Le prossime elezioni politiche saranno decise dal risultato nei collegi uninominali: il 37 per cento dei seggi, 222 tra Camera e Senato. Poiché le destre sono apparentate, mentre il variegato mondo che si colloca fuori da quel perimetro si presenta incredibilmente diviso, l’esito pare già segnato. Sarebbe possibile cambiare questo stato di cose?
In teoria sì, se si uscisse dalla logica del maggioritario per cui qualsiasi accordo che viene stipulato ha inevitabilmente una valenza politica e programmatica in vista di un futuro governo.
L’unica cosa che unisce tutte le componenti che si oppongono alla destra è la preoccupazione che una sua affermazione eccessiva determinata non dai voti ma dal sistema elettorale possa provocare uno squilibrio di seggi in parlamento tale da rendere impotente l’opposizione.
Stando così le cose, esiste una sola soluzione possibile sul piano tecnico, e cioè riconoscere che, data la legge elettorale attuale, e data l’impossibilità oggettiva o comunque la difficoltà di realizzare accordi politici, l’unica soluzione è realizzare un accordo tecnico tra tutti i gruppi politici che non desiderano un esito elettorale che potrebbe ridurli all’impotenza e quindi presentare in tutti i collegi uninominali un solo candidato comune per non disperdere voti.

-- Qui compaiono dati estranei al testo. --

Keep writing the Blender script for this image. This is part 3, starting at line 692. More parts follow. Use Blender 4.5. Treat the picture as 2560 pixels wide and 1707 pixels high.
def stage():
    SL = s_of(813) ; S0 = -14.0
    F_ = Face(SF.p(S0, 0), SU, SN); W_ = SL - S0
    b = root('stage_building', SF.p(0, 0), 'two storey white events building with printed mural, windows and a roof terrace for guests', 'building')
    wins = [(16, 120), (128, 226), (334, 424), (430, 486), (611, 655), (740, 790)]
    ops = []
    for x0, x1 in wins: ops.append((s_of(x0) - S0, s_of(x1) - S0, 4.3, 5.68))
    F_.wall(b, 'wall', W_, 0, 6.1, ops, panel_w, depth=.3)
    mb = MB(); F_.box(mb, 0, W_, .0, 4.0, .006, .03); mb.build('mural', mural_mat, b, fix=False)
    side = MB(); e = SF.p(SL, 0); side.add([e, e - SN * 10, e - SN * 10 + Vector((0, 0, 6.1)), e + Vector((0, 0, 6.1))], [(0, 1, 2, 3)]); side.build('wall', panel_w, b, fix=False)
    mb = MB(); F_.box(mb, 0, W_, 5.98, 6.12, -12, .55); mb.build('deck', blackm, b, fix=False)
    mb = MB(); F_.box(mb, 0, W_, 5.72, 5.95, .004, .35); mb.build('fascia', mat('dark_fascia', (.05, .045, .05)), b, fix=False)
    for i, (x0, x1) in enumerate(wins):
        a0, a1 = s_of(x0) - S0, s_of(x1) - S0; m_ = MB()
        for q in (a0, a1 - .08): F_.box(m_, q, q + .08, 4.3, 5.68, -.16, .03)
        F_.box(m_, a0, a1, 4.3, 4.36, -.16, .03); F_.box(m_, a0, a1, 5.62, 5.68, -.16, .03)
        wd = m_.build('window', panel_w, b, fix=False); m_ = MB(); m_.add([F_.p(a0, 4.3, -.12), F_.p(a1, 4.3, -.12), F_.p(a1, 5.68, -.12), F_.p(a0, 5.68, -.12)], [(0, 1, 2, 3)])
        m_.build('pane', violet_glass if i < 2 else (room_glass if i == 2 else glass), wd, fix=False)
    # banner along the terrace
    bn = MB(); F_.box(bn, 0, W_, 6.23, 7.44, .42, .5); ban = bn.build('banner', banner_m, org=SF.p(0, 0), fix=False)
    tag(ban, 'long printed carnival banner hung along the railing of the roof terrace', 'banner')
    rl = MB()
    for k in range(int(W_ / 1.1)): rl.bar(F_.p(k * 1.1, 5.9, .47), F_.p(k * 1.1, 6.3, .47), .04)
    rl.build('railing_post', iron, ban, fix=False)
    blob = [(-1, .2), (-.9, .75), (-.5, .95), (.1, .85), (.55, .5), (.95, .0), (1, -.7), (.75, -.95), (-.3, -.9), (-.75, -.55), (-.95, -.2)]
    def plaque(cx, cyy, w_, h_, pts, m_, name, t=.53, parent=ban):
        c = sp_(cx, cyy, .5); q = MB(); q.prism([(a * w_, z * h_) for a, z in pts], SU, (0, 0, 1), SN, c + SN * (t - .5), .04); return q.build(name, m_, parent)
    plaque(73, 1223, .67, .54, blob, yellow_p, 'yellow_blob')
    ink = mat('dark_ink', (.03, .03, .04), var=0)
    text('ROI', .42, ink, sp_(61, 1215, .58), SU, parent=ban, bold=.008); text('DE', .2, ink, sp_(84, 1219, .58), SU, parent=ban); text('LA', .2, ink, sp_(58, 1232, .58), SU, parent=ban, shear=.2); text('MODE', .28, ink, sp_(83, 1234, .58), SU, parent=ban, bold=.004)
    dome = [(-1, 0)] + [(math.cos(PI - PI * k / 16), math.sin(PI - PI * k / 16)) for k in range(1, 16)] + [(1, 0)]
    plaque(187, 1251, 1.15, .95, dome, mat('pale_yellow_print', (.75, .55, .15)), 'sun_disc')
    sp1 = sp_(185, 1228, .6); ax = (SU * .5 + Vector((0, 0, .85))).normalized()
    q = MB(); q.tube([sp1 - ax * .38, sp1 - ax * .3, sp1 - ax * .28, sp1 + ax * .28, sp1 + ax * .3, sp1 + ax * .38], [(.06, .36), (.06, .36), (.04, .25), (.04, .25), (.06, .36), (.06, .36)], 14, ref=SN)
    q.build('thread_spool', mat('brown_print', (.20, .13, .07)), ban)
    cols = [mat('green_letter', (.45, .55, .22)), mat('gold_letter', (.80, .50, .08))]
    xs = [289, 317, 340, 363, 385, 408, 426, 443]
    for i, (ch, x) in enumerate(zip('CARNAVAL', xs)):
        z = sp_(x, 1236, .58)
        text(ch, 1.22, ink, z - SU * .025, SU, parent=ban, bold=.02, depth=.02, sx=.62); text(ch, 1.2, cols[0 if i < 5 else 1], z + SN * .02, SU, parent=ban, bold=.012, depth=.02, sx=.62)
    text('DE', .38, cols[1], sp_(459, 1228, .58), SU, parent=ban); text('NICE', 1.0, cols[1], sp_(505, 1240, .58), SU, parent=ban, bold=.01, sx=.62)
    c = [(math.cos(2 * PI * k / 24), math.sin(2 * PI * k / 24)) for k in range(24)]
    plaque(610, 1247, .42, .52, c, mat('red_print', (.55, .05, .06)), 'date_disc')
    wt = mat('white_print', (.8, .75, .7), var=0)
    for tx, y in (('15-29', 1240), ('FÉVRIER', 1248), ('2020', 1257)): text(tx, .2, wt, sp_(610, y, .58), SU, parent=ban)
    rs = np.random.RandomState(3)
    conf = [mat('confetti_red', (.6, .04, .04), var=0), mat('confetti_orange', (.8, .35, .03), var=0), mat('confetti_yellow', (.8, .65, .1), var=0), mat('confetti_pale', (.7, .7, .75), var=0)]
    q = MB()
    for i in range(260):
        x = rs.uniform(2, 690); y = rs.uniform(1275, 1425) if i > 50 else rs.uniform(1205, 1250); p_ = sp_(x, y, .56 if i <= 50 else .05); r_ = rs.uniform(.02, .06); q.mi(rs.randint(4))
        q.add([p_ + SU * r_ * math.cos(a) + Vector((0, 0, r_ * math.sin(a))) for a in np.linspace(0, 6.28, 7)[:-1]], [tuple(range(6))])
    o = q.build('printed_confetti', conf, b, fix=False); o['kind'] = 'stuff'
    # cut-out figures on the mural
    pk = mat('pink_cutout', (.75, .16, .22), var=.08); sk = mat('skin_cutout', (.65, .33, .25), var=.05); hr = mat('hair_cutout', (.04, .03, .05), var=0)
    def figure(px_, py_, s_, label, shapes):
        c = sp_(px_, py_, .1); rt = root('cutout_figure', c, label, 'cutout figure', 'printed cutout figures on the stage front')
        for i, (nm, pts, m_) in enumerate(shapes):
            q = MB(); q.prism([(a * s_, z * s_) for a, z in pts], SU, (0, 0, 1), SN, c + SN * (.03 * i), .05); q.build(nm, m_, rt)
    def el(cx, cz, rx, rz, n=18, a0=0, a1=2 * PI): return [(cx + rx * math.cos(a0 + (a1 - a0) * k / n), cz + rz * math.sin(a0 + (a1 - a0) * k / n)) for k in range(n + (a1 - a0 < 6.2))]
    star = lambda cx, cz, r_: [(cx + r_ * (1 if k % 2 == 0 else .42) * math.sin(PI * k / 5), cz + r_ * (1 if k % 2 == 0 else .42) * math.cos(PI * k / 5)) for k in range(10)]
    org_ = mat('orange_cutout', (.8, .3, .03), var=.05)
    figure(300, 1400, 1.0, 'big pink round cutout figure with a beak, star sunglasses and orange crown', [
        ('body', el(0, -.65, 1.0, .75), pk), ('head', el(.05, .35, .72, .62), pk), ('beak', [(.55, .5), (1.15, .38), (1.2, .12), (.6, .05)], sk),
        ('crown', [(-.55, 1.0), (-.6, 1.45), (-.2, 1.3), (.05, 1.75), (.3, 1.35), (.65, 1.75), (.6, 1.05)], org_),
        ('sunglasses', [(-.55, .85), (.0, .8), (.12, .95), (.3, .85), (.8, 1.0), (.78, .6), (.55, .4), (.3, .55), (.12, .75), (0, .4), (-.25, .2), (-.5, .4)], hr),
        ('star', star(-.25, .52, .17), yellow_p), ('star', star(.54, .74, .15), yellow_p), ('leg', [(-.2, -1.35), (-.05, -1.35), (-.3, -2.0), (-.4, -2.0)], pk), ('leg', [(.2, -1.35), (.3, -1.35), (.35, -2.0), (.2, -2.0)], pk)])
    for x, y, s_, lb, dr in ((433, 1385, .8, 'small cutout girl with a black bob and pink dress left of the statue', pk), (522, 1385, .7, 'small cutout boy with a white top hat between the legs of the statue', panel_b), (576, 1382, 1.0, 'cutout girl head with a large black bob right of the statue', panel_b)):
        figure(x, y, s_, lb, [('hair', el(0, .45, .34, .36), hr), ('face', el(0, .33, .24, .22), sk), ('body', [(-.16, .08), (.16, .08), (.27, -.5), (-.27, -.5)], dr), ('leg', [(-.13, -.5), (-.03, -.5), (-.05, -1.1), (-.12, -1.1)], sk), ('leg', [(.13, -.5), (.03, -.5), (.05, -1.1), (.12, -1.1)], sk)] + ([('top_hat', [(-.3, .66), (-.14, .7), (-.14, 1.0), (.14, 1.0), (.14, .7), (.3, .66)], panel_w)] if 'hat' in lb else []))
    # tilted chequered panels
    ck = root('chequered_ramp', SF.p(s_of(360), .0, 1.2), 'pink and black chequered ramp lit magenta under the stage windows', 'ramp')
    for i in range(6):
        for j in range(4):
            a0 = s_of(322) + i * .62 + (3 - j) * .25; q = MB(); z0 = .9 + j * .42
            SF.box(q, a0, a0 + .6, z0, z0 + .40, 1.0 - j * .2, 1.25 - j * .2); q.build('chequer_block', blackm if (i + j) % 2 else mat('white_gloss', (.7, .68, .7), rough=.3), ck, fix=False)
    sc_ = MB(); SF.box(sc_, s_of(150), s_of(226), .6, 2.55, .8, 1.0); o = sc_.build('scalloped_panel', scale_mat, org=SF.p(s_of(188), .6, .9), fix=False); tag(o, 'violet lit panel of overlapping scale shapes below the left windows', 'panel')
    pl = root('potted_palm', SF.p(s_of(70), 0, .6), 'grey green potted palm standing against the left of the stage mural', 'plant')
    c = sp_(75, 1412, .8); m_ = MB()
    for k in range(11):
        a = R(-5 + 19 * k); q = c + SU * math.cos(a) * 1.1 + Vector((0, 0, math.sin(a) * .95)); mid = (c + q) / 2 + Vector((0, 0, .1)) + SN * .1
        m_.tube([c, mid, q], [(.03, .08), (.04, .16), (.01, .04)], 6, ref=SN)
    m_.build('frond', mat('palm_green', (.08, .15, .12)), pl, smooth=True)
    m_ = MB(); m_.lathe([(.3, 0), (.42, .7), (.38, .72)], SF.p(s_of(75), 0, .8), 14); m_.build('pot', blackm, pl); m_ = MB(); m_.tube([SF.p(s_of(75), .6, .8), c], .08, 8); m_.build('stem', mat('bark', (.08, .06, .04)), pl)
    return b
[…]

Tale accordo non comporterebbe alcuna convergenza politica, ogni elettore voterebbe per il proprio partito e la propria lista e relativi programmi, ma i voti così espressi convergerebbero sul candidato comune del collegio. I candidati nel collegio dovrebbero essere scelti non in base alla loro rappresentatività politica o prestigio, bensì mediante un qualsiasi criterio che tenga conto delle dimensioni ipotetiche dei diversi gruppi (sondaggi) o delle realtà territoriali. In questo modo lo strapotere delle destre nei collegi verrebbe validamente contrastato.
E tutti i gruppi avrebbero qualche deputato o senatore in più, mentre le destre sono tenute a proporre un qualche programma comune ai fini del governo futuro, i gruppi del centrosinistra non sarebbero tenuti a farlo e resterebbero completamente liberi non solo di battersi per il proprio programma e anche contro quello delle altre liste con cui hanno stipulato l’accordo tecnico, ma anche di decidere su eventuali accordi di governo dopo le elezioni e non prima. Il Rosatellum così diventerebbe quasi una legge elettorale proporzionale.
Se non vogliono correre il rischio di essere spazzati via in sede elettorale, i leader dovrebbero valutare seriamente tale opportunità che risolverebbe anche i problemi che adesso li assillano.
Senza questa soluzione tecnica, i Cinque stelle non solo non prenderebbero seggi nell’uninominale, ma sottrarrebbero voti ai candidati del centrosinistra indebolendoli ulteriormente nel maggioritario.
Sono consapevole che questa proposta, del tutto simile a quella adombrata da Emanuele Felice su questo giornale, ha scarse possibilità di essere accolta dato il clima di faziosità, intolleranza e inconcludenza oggi prevalente. Ma i leader del centrosinistra dovrebbero essere consapevoli che, nel caso di un risultato elettorale molto negativo, essi farebbero bene a rileggere il magistrale libretto di Carlo M. Cipolla sulla stupidità umana.
Naturalmente in campagna elettorale tutto è possibile, e non si può escludere che gli “occhi di tigre” di Enrico Letta possano funzionare, nel frattempo, però, non sarebbe male procurarsi una solida assicurazione contro esiti catastrofici.